Uwielbiam tą dziewczynę!
W hierarchii tradycjonalnych górali kobieta jest gorsza od mężczyzny i można traktować ją jak kartę przetargową do zyskania władzy. To okrutne i bezduszne! Dostała od ojca rozpadający się pensjonat – Jagodę – który postawiła na nogi dzięki swojemu upartemu charakterowi, a także pomocy przyjaciółki; Renacie. Jej pierwszymi gośćmi okazali się niebezpieczni Amerykanie.
„ – Każdy świat ma swoją skale brutalności. W jednym śmiertelną bronią może być prawdziwy scyzoryk, a drugim niewinny sztylet… – stwierdził i zgadzałam się z tym całkowicie. Przeznaczony dla mnie niewidzialny sztylet był wbijany od dawna przez własnego ojca.”
Nasz główny bohater – Michael Adams – gangster z Florydy z początku chamski, arogancki gbur, gdzie palił wszędzie mimo zakazów, lecz posiada łagodną naturę, którą pokazał przez czysty przypadek, kiedy Maja zaczęła go ciekawić i fascynować.
Opanowany, tajemniczy, patrzył z góry na ludzi co zaciekawiło Maję z każdym dniem pobytu Michaela w Nędzówce.
Michael mimo siły, nieustępliwości umiał się zachować co do towarzyszących sytuacji, okazywał dobroć, szczerość, także czułość. Pokazany przez Michaela świat jest groźny, w którym trzeba mieć oczy dookoła głowy. Wróg może być przyjacielem, a przyjaciel wrogiem!
„ Teraz już nie mógł sobie wyobrazić samotnego powrotu na Florydę i pustego domu w Tampie”
Autorka nie tylko pokazała co znaczy prawdziwa miłość, mimo innych zainteresowań, czy nielegalnych hazardów bronią, jak również śmiercią, a także wykreowała atmosferę, klimat jak również upór bohaterów, co przyczyniło się do mojego zagłębienia w lekturę. Zlustrowała prawdziwych bohaterów z KRWI i KOŚCI!
Nie potrafiłam się oderwać!
Pokazała również czym jest prawdziwa przyjaźń, i nikt nie może wejść między kobiety. Są jak siostry, które staną w ogień w obronie przyjaciółki.

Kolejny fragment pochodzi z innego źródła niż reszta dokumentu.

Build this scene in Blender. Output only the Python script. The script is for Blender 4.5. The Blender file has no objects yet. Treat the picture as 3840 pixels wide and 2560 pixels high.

„ – Naprawdę mam dość tego miejsca i tych ludzi. Przyjaciółkami będziemy zawsze i miejsce pobytu tego nie zmieni. – uśmiechnęła się do mnie, zmieniając ton na łagodny.
– Dziękuję ci – odpowiedziałam, całkowicie rozumiejąc jej szczere intencje.”
Historia sprawiła, że śmiałam się, płakałam, nie mogąc się oderwać. Oryginalna fabuła! Górale i mafioso to coś czego w innej książce jeszcze nie widziałam! Po raz pierwszy zachwyciłam się wątkiem mafijnym, który odbiega od schematu. Przeczytałam wiele książek dotyczących mafii, które zaczęły mnie nudzić, ale TY zrobiłaś coś czego się nie spodziewałam… Na to właśnie czekałam! Na powieść spod pióra tak utalentowanej pisarki jak Liliana!
Lektura trzyma w napięciu do samego końca! Gdy tylko skończyłam czytać miałam ochotę, żeby została wydana w innej wersji, jako zekranizowana. Na pewno bym obejrzała wielokrotnie, gdy zachwyciła mnie od pierwszej strony!
„Każdy człowiek posiada własną skale tragedii. Dla jednego będzie to więdnący storczyk na oknie, a dla drugiego więdnące życie ludzkie.”
Z całego serca polecam debiut Liliany. Dajcie się wciągnąć do świata pełnego niesprawiedliwości, przyjaźni, miłości i decyzji, które przypieczętują dalsze losy.
Kochana, czekam na drugą część, aż zacieram rączki i liczę, że za niedługo będę mogła zrecenzować również kolejne twoje powieści.